To all who ask about our college choice: you should know that the process is stressful. For many, writing essays for college applications polluted our summers with the pressure of trying to reveal our character in 650 words or less. The variation of deadlines and applications can be frustrating and difficult to monitor. Essays and supplements consume our weekends while deadlines like early action, early deadline, rolling admission, and regular admission create a kaleidoscope of options that all have contrasting requirements.

Being asked about which schools we are applying to triggers stress, reminding us of the stigma placed on being admitted to a distinguished college.

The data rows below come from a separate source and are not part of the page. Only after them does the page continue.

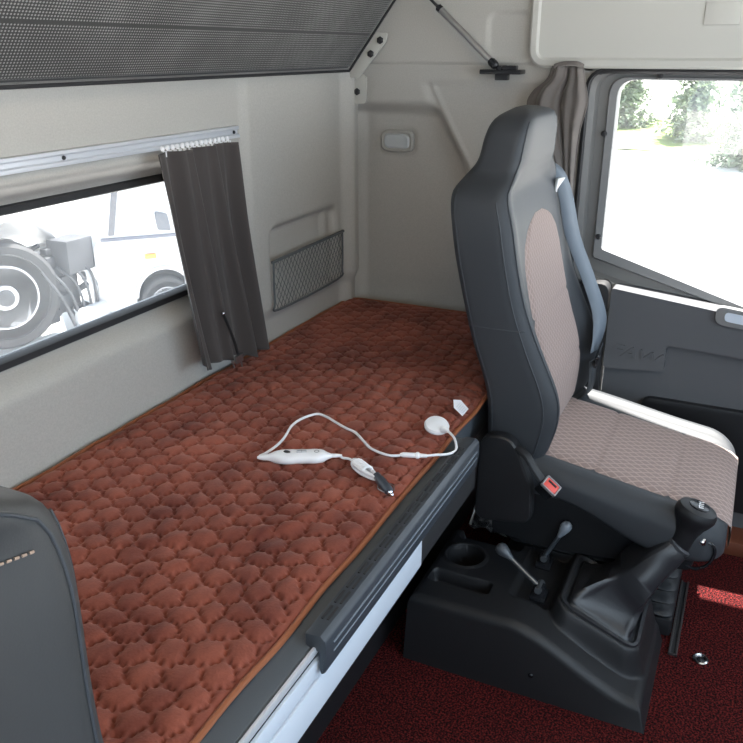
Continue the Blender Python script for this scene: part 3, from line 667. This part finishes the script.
    F_ = [[j*NU+i, j*NU+i+1, (j+1)*NU+i+1, (j+1)*NU+i] for j in range(NV-1) for i in range(NU-1)]
    NB = len(V)
    for j in range(8):
        for i in range(NU):
            x = -.178+2*.178*i/(NU-1); V.append((cx+x, -.064+dy-.003*math.sin(j/7*PI), V[i][2]-.006-j*.0075)); U.append((x, -.06-j*.0085))
    F_ += [[i+1, i, NB+i, NB+i+1] for i in range(NU-1)] + [[NB+j*NU+i+1, NB+j*NU+i, NB+(j+1)*NU+i, NB+(j+1)*NU+i+1] for j in range(7) for i in range(NU-1)]
    obj('cushion_fabric', (V, F_), SEATFAB, cu_, uv=U, sharp=180)
    # plastic skirt, recliner cover, base, bellows
    sk = [(-.01, .30), (.12, .30), (.30, .37), (.40, .37), (.46, .33), (.46, .20), (.30, .19), (.0, .22)]
    obj('side_shield', prism([(cx-.185, p.x+dy, p.y) for p in rpoly(sk, .02, 4)], (.37, 0, 0), .006), BLACKP, st)
    obj('seat_base', box((cx-.145, .02+dy, 0), (cx+.145, .43+dy, .05), .01), BLACKP, st)
    bl = []
    for i in range(41):
        z = .045 + .18*i/40; o_ = .010*math.sin(i/40*PI*2*5-PI/2); bl.append([(p.x, p.y, z) for p in rrect(cx-.145-o_, cx+.145+o_, .03+dy-o_, .42+dy+o_, .03, 5)])
    obj('suspension_bellows', rings(bl, cap0=True, cap1=True), BLACKP, st)
    for s in (-1, 1):
        rc = rpoly([(.470, .510), (.395, .515), (.345, .40), (.34, .31), (.475, .29)], [.045, .045, .03, .03, .03], 6)
        xs_ = cx + s*.258 - (.034 if s < 0 else 0)
        obj('recliner_cover', prism([(xs_, p.x+dy, p.y) for p in rc], (.034, 0, 0), .010, 3), BLACKP, st)
    return st, back
st, back = build_seat(CXS, 0, VINYL, 'grey vinyl passenger seat with taupe fabric panels standing beside the door', 'seat')
# belt buckle on the near side
bu_ = thing('belt_buckle', (1.57, .33, .38), 'black seat belt buckle with red release button on the near side of the passenger seat', 'belt buckle')
Mb = Matrix.Translation((1.572, .352, .436)) @ Matrix.Rotation(math.radians(-35), 4, 'X')
obj('buckle_stalk', tube(spline([(1.585, .395, .490), (1.572, .365, .482), (1.563, .340, .455), (1.560, .322, .435)], 6), .011, 10, flat=.6), BLACKP, bu_)
Mb2 = Matrix.Translation((1.560, .306, .420)) @ Matrix.Rotation(math.radians(38), 4, 'X') @ Matrix.Rotation(math.radians(-28), 4, 'Y')
hs = obj('buckle_housing', box((-.0135, -.0185, -.026), (.0135, .0185, .010), .004, 3, Mb2), BLACKG, bu_)
obj('release_button', box((-.0115, -.016, .005), (.0115, .016, .014), .003, 3, Mb2), REDB, bu_)
obj('button_rim', join(box((-.0145, -.0195, .006), (-.0115, .0195, .015), .001, 1, Mb2), box((.0115, -.0195, .006), (.0145, .0195, .015), .001, 1, Mb2), box((-.0145, .016, .006), (.0145, .0195, .015), .001, 1, Mb2), box((-.0145, -.0195, .006), (.0145, -.016, .015), .001, 1, Mb2)), mat('buckle_rim_grey', (.35, .33, .34), .4), hs)
obj('buckle_slot', box((.002, -.010, .013), (.007, .012, .0150), .0005, 1, Mb2), BLACKG, hs)
# shoulder belt over the far bolster
sb = thing('seat_belt', (2.1, .33, .42), 'grey blue seat belt strap running down the far side of the passenger backrest', 'seat belt')
def ribbon(pts, wdir, wtab, th=.0016, n=8):
    c = spline(pts, n); V = []
    for i, p in enumerate(c):
        t = i/(len(c)-1); w = lerp(wtab, t); wd = Vector(lerp3(wdir, t)).normalized(); V += [p-wd*w/2, p+wd*w/2]
    return V, [[2*i, 2*i+1, 2*i+3, 2*i+2] for i in range(len(c)-1)]
def lerp3(tab, t): return tuple(lerp([(a, v[i]) for a, v in tab], t) for i in range(3))
rb = obj('shoulder_strap', ribbon([(2.085, .500, 1.045), (2.078, .458, 1.02), (2.072, .430, .96), (2.080, .405, .86), (2.092, .362, .76), (2.085, .322, .67), (2.062, .312, .62), (2.040, .316, .572)], [(0, (.9, -.4, -.1)), (.4, (.8, -.6, 0)), (.75, (.9, -.45, -.1)), (1, (.97, -.15, -.1))], [(0, .046), (.6, .050), (.85, .062), (1, .050)]), BELT, sb, sharp=180); solid(rb, .0018, 0)
rb2 = obj('lap_strap', ribbon([(2.036, .314, .552), (2.034, .313, .52), (2.038, .314, .48), (2.044, .325, .448), (2.046, .35, .43)], [(0, (.95, -.25, 0)), (1, (.95, -.25, 0))], [(0, .044), (1, .036)]), mat('dark_webbing', (.045, .05, .055), .6), sb, sharp=180); solid(rb2, .002, 0)
Mt2 = Matrix.Translation((2.034, .304, .560)) @ Matrix.Rotation(math.radians(14), 4, 'X') @ Matrix.Rotation(math.radians(8), 4, 'Z')
obj('belt_tongue', join(box((-.030, -.004, -.020), (.030, .004, -.008), .003, 2, Mt2), box((-.030, -.004, .004), (.030, .004, .014), .003, 2, Mt2), box((-.030, -.004, -.016), (-.022, .004, .010), .002, 1, Mt2), box((.022, -.004, -.016), (.030, .004, .010), .002, 1, Mt2)), BLACKG, sb)
obj('tongue_blade', join(box((-.010, -.001, .014), (.010, .001, .040), .0008, 1, Mt2)), mat('blade_dark_steel', (.12, .13, .14), .35, metal=.8), sb)
gd2 = thing('belt_guide', (2.08, .46, .95), 'white slotted belt guide on the far shoulder of the passenger seat', 'belt guide')
Mg = Matrix.Translation((2.075, .448, .975)) @ Matrix.Rotation(math.radians(8), 4, 'X') @ Matrix.Rotation(math.radians(-10), 4, 'Z')
obj('guide_plate', box((-.030, -.004, -.030), (.030, .004, .030), .004, 2, Mg), mat('guide_white', (.52, .54, .55), .4), gd2)
obj('guide_slot', join(box((-.012, -.0052, -.004), (.022, -.004, .002), .0005, 1, Mg), box((-.006, -.0055, -.022), (.006, -.004, -.006), .0005, 1, Mg)), BLACKG, gd2)
obj('guide_strut', box((-.030, .003, -.015), (.03, .05, .015), .004, 2, Mg), BLACKP, gd2)
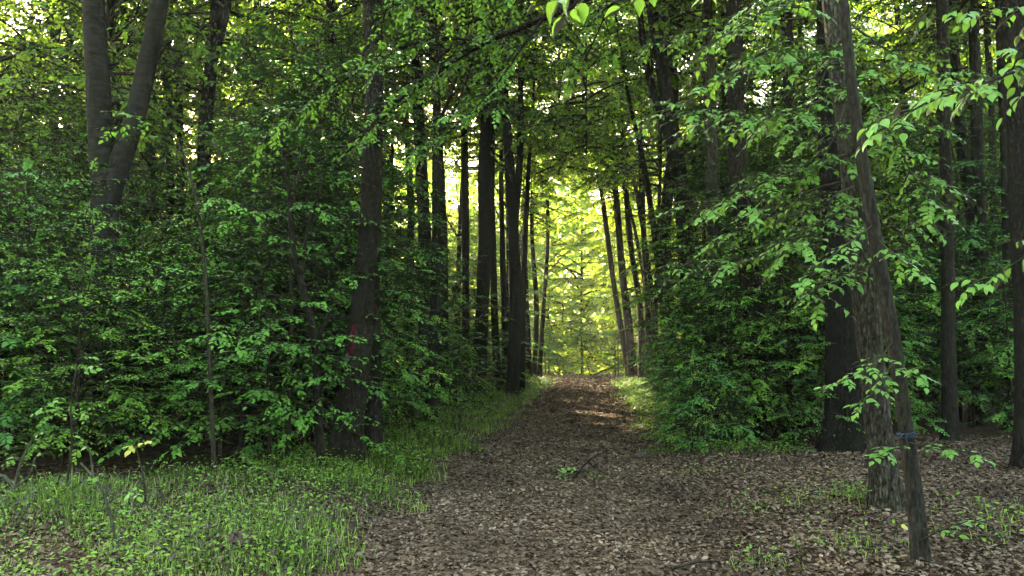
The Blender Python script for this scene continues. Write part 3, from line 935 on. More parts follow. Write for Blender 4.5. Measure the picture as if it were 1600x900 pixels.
rng = np.random.default_rng(64)
for i, x in enumerate(np.concatenate([np.arange(-31, -6.5, 3.7), np.arange(11, 36, 3.7)])):
    x = x + rng.normal(0, 0.6); y = 42 + rng.normal(0, 1.5)
    g = float(land(x, y))
    root = link('tree', None, None, (x, y, g), i * 1.1)
    tm, tp = TRUNKS[i % len(TRUNKS)]
    link('trunk', tm, root, None, 0, (0.9, 0.9, 1.1))
    sx_ = rng.uniform(1.6, 2.0)
    root.rotation_euler = (0, 0, 0)
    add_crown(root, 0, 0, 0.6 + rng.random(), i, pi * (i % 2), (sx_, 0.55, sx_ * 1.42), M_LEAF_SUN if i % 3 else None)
    wh = 'left' if x < 0 else 'right'
    tag(root, f'sunlit tree glowing yellow green behind the dark trunks {wh} of the path', 'tree', f'sunlit back row {wh} of the path')
for i, (px, d_, lab, x_, z_, s_, xc_) in enumerate((
        (815, 27, 'tree arching its crown over the path from the left row', 0.9, 8.0, 1.0, 1.7), (1030, 30, 'tree arching its crown over the path from the right bank', 3.6, 9.0, 1.05, 2.9),
        (812, 35, 'tree arching over the path left of its bright end', 1.3, 10.5, 1.15, 2.9), (1022, 41, 'tree arching over the path right of its bright end', 4.2, 11.0, 1.2, 4.4),
        (806, 44, 'tree with high crown above the far end of the path', 1.5, 12.5, 1.3, 3.6), (1046, 22, 'tree whose crown closes the path canopy from the right', 3.0, 7.4, 0.9, 2.2))):
    b = P(px, 600, d_)
    g = float(land(b[0], d_))
    root = link('tree', None, None, (b[0], d_, g))
    w = Wood()
    hz = z_ - g
    dx_ = x_ - b[0]
    pts = smooth_path([[0, 0, -0.15], [0.12 * dx_, 0.05, hz * 0.45], [0.38 * dx_, 0, hz * 0.9], [0.7 * dx_, 0.05, hz * 1.25], [dx_, 0, hz * 1.7]], 34)
    w.tube(pts, np.linspace(0.13, 0.03, 34), 12, trunk_shape(500 + i, 0.4, 0.03))
    link('trunk', w.mesh('trunk', M_BARK), root)
    add_crown(root, xc_ - b[0], 0, hz, i, i * 1.3, s_)
    tag(root, lab, 'tree')
rng = np.random.default_rng(63)
for i, (x, y, s_) in enumerate(((0.4, 52, 1.4), (2.6, 53, 1.6), (4.9, 53.5, 1.7), (7.2, 53, 1.6), (9.6, 52, 1.5), (13.4, 51, 1.6), (-3.2, 60, 2.0), (-0.8, 57, 1.8))):
    g = float(land(x, y))
    root = link('tree', None, None, (x, y, g), i * 1.1)
    tm, tp = TRUNKS[i % len(TRUNKS)]
    link('trunk', tm, root, None, 0, (0.35, 0.35, 1.2))
    root.rotation_euler = (0, 0, 0)
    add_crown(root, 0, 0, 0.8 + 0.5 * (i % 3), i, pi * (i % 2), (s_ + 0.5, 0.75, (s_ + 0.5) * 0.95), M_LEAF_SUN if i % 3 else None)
    tag(root, 'sunlit tree behind the far end of the path', 'tree', 'sunlit trees beyond the path end')

# ------------------------------------------------------------------ far wood beyond and unseen belt added behind the camera, one mass
rng = np.random.default_rng(77)
nf = 110000
ang = rng.uniform(-0.75, 0.75, nf)
dist = rng.uniform(85, 120, nf)
hx, hy = dist * np.sin(ang), dist * np.cos(ang)
hz = rng.random(nf) ** 1.1 * (25 + 5 * np.sin(ang * 37) + 3 * np.sin(ang * 91)) - 1.2
ax = norm(rng.normal(0, 1, (nf, 3))); nn = rng.normal(0, 1, (nf, 3)); nn = norm(nn - ax * np.sum(nn * ax, -1, keepdims=True))
v, f = leaf_mesh_arrays(np.stack([hx, hy, hz], -1), ax, nn, rng.uniform(0.45, 1.0, nf), T_FAR)
nb = 36000  # unseen woods behind the camera, put in to dim low skylight
ang = rng.uniform(1.9, 2 * pi - 1.9, nb)
dist = rng.uniform(24, 40, nb)
hx, hy = dist * np.sin(ang), dist * np.cos(ang)
hz = rng.random(nb) ** 1.1 * (12.5 + 2.5 * np.sin(ang * 17) + 2 * np.sin(ang * 41)) + 0.1
ax = norm(rng.normal(0, 1, (nb, 3))); nn = rng.normal(0, 1, (nb, 3)); nn = norm(nn - ax * np.sum(nn * ax, -1, keepdims=True))
vb, fb = leaf_mesh_arrays(np.stack([hx, hy, hz], -1), ax, nn, rng.uniform(0.3, 0.7, nb), T_FAR)
fb = fb + len(v)
v = np.concatenate([v, vb]); f = np.concatenate([f, fb])
wood = link('far_and_rear_woodland', mesh_of('far_and_rear_woodland', v, f, M_LEAF_FAR))
tag(wood, 'pale green mass of woodland far behind the trunks, plus unseen belt behind camera', 'woodland', kind='stuff')

# ------------------------------------------------------------------ near branches with leaves one can pick apart
def leaf_scores(fr):
    pos, sz = fr[0], fr[3]
    dep = pos[:, 1]
    px = pos[:, 0] / np.maximum(dep, 0.1) * F + 800
    py = 545 - (pos[:, 2] - EYE) / np.maximum(dep, 0.1) * F
    vis = (px > -10) & (px < 1610) & (py > -10) & (py < 910) & (dep > 0.5)
    return np.where(vis, sz / np.maximum(dep, 0.1), 0)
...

There is also the fact that not everyone is planning to attend a four-year college, or follow the college path at all. To assume that the senior in front of you is applying to a university can make students feel inadequate due to their choice to enter community college or not attend college. It is also often overlooked that not everyone is able to afford the tuition at four-year universities. The idea that there is only one acceptable path after high school, a four-year university that ends with at least a bachelor’s degree, is a common expectation promoted in Marin County.

Furthermore, by revealing which colleges we hope to attend, we reveal a significant amount of information about our academic achievements. Redwood is known for its high academic expectations, but not everyone can highlight their strengths in high school. There is no class for automotive building, animal care, or other subjects in which a teenager might excel.

Therefore, universities that are not generally regarded as prestigious become the best option and can help students be more successful. However, the negative view of lesser universities still remains, making it embarrassing for some students to admit which colleges they wish to attend.

If you cannot resist the urge to ask what Redwood seniors are aspiring to do after high school, consider asking us this: “What are your plans for the future?” This question is broad and grants us control over how much college is a part of the discussion, if at all.

Remember that we are human beings—we have interests, ideas, and hopes for the future that are not solely represented by our plans for college. Asking about our career aspirations increases the chance of a worthy discussion. Learning about someone’s aspirations to be a nurse, travel abroad, take a gap year to work, or become an actor communicates more about an individual than their desire to go to UCLA, Harvard, or Stanford.